[Scene modeling code data]
◆ ◆ ◆

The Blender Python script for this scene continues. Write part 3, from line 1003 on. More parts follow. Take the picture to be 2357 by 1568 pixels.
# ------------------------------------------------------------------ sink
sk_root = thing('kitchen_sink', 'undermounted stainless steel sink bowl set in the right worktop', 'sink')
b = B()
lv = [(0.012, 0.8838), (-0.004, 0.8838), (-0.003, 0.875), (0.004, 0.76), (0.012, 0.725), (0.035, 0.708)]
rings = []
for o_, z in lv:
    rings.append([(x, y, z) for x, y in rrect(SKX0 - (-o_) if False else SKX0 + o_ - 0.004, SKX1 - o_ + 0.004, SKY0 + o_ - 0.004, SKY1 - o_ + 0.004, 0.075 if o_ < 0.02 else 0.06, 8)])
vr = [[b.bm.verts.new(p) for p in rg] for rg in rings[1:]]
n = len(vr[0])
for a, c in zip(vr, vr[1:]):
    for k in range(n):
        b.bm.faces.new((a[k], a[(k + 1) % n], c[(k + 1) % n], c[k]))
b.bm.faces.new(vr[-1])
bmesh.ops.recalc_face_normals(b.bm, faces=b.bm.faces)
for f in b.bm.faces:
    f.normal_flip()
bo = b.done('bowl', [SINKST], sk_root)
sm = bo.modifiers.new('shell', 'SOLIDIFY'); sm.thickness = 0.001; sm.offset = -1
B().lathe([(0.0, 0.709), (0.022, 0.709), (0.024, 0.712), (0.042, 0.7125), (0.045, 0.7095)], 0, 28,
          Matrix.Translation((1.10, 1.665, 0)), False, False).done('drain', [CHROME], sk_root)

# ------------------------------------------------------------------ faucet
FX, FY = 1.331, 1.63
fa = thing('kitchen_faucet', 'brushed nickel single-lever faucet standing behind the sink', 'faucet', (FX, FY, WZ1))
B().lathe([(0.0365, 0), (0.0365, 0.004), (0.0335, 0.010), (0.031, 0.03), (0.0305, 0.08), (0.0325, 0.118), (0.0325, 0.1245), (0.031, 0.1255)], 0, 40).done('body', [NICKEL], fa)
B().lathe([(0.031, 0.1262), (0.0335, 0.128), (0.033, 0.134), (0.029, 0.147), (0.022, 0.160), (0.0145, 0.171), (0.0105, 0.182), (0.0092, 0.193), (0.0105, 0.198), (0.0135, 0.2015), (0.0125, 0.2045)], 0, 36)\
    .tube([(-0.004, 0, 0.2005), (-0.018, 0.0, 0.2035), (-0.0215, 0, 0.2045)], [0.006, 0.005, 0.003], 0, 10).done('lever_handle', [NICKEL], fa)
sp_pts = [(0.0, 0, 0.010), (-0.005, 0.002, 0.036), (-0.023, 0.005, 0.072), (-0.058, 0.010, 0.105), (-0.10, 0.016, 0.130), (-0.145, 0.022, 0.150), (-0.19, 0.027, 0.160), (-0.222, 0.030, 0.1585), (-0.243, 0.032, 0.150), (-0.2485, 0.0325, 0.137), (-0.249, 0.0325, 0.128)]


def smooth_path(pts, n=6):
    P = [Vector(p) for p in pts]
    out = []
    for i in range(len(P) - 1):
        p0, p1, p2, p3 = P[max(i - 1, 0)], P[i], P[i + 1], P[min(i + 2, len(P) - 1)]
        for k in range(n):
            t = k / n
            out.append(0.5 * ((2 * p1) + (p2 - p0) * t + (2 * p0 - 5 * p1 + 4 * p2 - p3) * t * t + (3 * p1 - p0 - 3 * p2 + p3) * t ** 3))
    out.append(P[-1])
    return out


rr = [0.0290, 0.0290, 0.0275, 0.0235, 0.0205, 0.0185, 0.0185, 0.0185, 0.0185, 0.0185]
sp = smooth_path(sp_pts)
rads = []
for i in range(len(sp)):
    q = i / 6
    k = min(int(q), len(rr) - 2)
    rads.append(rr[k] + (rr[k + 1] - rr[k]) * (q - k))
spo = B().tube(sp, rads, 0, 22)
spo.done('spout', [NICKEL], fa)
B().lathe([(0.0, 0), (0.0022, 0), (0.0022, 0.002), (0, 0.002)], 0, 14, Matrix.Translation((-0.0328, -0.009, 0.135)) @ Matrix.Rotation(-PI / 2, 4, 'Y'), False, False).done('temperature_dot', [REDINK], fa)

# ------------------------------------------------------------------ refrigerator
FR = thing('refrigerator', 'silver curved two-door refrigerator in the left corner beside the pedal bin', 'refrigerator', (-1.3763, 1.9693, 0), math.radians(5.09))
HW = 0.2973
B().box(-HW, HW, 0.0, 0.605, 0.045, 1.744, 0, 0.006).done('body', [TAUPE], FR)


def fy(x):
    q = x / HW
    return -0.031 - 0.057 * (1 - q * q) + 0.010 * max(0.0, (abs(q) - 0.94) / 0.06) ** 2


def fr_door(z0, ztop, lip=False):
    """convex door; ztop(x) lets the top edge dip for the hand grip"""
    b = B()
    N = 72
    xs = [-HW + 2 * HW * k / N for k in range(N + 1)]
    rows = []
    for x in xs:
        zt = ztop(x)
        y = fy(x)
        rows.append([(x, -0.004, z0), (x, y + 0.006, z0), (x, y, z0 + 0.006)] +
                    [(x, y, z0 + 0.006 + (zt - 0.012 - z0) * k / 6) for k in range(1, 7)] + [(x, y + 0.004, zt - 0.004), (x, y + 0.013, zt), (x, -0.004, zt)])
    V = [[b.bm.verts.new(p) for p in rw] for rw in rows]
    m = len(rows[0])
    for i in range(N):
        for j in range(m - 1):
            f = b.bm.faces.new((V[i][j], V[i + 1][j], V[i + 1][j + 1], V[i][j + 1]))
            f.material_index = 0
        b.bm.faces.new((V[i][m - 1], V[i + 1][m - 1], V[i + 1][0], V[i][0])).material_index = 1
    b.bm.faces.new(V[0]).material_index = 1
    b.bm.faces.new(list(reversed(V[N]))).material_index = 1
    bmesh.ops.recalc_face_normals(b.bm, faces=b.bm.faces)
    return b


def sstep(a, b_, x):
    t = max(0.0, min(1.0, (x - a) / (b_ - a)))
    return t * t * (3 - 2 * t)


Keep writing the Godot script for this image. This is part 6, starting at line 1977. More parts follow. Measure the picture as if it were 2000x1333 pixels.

◆ ◆ ◆

## WRITTEN INSTRUCTION
Each record must be repeated exactly as it is.

## EXERCISE RESPONSE
The Blender Python script for this scene continues. Write part 3, from line 1003 on. More parts follow. Take the picture to be 2357 by 1568 pixels.
# ------------------------------------------------------------------ sink
sk_root = thing('kitchen_sink', 'undermounted stainless steel sink bowl set in the right worktop', 'sink')
b = B()
lv = [(0.012, 0.8838), (-0.004, 0.8838), (-0.003, 0.875), (0.004, 0.76), (0.012, 0.725), (0.035, 0.708)]
rings = []
for o_, z in lv:
    rings.append([(x, y, z) for x, y in rrect(SKX0 - (-o_) if False else SKX0 + o_ - 0.004, SKX1 - o_ + 0.004, SKY0 + o_ - 0.004, SKY1 - o_ + 0.004, 0.075 if o_ < 0.02 else 0.06, 8)])
vr = [[b.bm.verts.new(p) for p in rg] for rg in rings[1:]]
n = len(vr[0])
for a, c in zip(vr, vr[1:]):
    for k in range(n):
        b.bm.faces.new((a[k], a[(k + 1) % n], c[(k + 1) % n], c[k]))
b.bm.faces.new(vr[-1])
bmesh.ops.recalc_face_normals(b.bm, faces=b.bm.faces)
for f in b.bm.faces:
    f.normal_flip()
bo = b.done('bowl', [SINKST], sk_root)
sm = bo.modifiers.new('shell', 'SOLIDIFY'); sm.thickness = 0.001; sm.offset = -1
B().lathe([(0.0, 0.709), (0.022, 0.709), (0.024, 0.712), (0.042, 0.7125), (0.045, 0.7095)], 0, 28,
          Matrix.Translation((1.10, 1.665, 0)), False, False).done('drain', [CHROME], sk_root)

# ------------------------------------------------------------------ faucet
FX, FY = 1.331, 1.63
fa = thing('kitchen_faucet', 'brushed nickel single-lever faucet standing behind the sink', 'faucet', (FX, FY, WZ1))
B().lathe([(0.0365, 0), (0.0365, 0.004), (0.0335, 0.010), (0.031, 0.03), (0.0305, 0.08), (0.0325, 0.118), (0.0325, 0.1245), (0.031, 0.1255)], 0, 40).done('body', [NICKEL], fa)
B().lathe([(0.031, 0.1262), (0.0335, 0.128), (0.033, 0.134), (0.029, 0.147), (0.022, 0.160), (0.0145, 0.171), (0.0105, 0.182), (0.0092, 0.193), (0.0105, 0.198), (0.0135, 0.2015), (0.0125, 0.2045)], 0, 36)\
    .tube([(-0.004, 0, 0.2005), (-0.018, 0.0, 0.2035), (-0.0215, 0, 0.2045)], [0.006, 0.005, 0.003], 0, 10).done('lever_handle', [NICKEL], fa)
sp_pts = [(0.0, 0, 0.010), (-0.005, 0.002, 0.036), (-0.023, 0.005, 0.072), (-0.058, 0.010, 0.105), (-0.10, 0.016, 0.130), (-0.145, 0.022, 0.150), (-0.19, 0.027, 0.160), (-0.222, 0.030, 0.1585), (-0.243, 0.032, 0.150), (-0.2485, 0.0325, 0.137), (-0.249, 0.0325, 0.128)]


def smooth_path(pts, n=6):
    P = [Vector(p) for p in pts]
    out = []
    for i in range(len(P) - 1):
        p0, p1, p2, p3 = P[max(i - 1, 0)], P[i], P[i + 1], P[min(i + 2, len(P) - 1)]
        for k in range(n):
            t = k / n
            out.append(0.5 * ((2 * p1) + (p2 - p0) * t + (2 * p0 - 5 * p1 + 4 * p2 - p3) * t * t + (3 * p1 - p0 - 3 * p2 + p3) * t ** 3))
    out.append(P[-1])
    return out


rr = [0.0290, 0.0290, 0.0275, 0.0235, 0.0205, 0.0185, 0.0185, 0.0185, 0.0185, 0.0185]
sp = smooth_path(sp_pts)
rads = []
for i in range(len(sp)):
    q = i / 6
    k = min(int(q), len(rr) - 2)
    rads.append(rr[k] + (rr[k + 1] - rr[k]) * (q - k))
spo = B().tube(sp, rads, 0, 22)
spo.done('spout', [NICKEL], fa)
B().lathe([(0.0, 0), (0.0022, 0), (0.0022, 0.002), (0, 0.002)], 0, 14, Matrix.Translation((-0.0328, -0.009, 0.135)) @ Matrix.Rotation(-PI / 2, 4, 'Y'), False, False).done('temperature_dot', [REDINK], fa)

# ------------------------------------------------------------------ refrigerator
FR = thing('refrigerator', 'silver curved two-door refrigerator in the left corner beside the pedal bin', 'refrigerator', (-1.3763, 1.9693, 0), math.radians(5.09))
HW = 0.2973
B().box(-HW, HW, 0.0, 0.605, 0.045, 1.744, 0, 0.006).done('body', [TAUPE], FR)


def fy(x):
    q = x / HW
    return -0.031 - 0.057 * (1 - q * q) + 0.010 * max(0.0, (abs(q) - 0.94) / 0.06) ** 2


def fr_door(z0, ztop, lip=False):
    """convex door; ztop(x) lets the top edge dip for the hand grip"""
    b = B()
    N = 72
    xs = [-HW + 2 * HW * k / N for k in range(N + 1)]
    rows = []
    for x in xs:
        zt = ztop(x)
        y = fy(x)
        rows.append([(x, -0.004, z0), (x, y + 0.006, z0), (x, y, z0 + 0.006)] +
                    [(x, y, z0 + 0.006 + (zt - 0.012 - z0) * k / 6) for k in range(1, 7)] + [(x, y + 0.004, zt - 0.004), (x, y + 0.013, zt), (x, -0.004, zt)])
    V = [[b.bm.verts.new(p) for p in rw] for rw in rows]
    m = len(rows[0])
    for i in range(N):
        for j in range(m - 1):
            f = b.bm.faces.new((V[i][j], V[i + 1][j], V[i + 1][j + 1], V[i][j + 1]))
            f.material_index = 0
        b.bm.faces.new((V[i][m - 1], V[i + 1][m - 1], V[i + 1][0], V[i][0])).material_index = 1
    b.bm.faces.new(V[0]).material_index = 1
    b.bm.faces.new(list(reversed(V[N]))).material_index = 1
    bmesh.ops.recalc_face_normals(b.bm, faces=b.bm.faces)
    return b


def sstep(a, b_, x):
    t = max(0.0, min(1.0, (x - a) / (b_ - a)))
    return t * t * (3 - 2 * t)


Keep writing the Godot script for this image. This is part 6, starting at line 1977. More parts follow. Measure the picture as if it were 2000x1333 pixels.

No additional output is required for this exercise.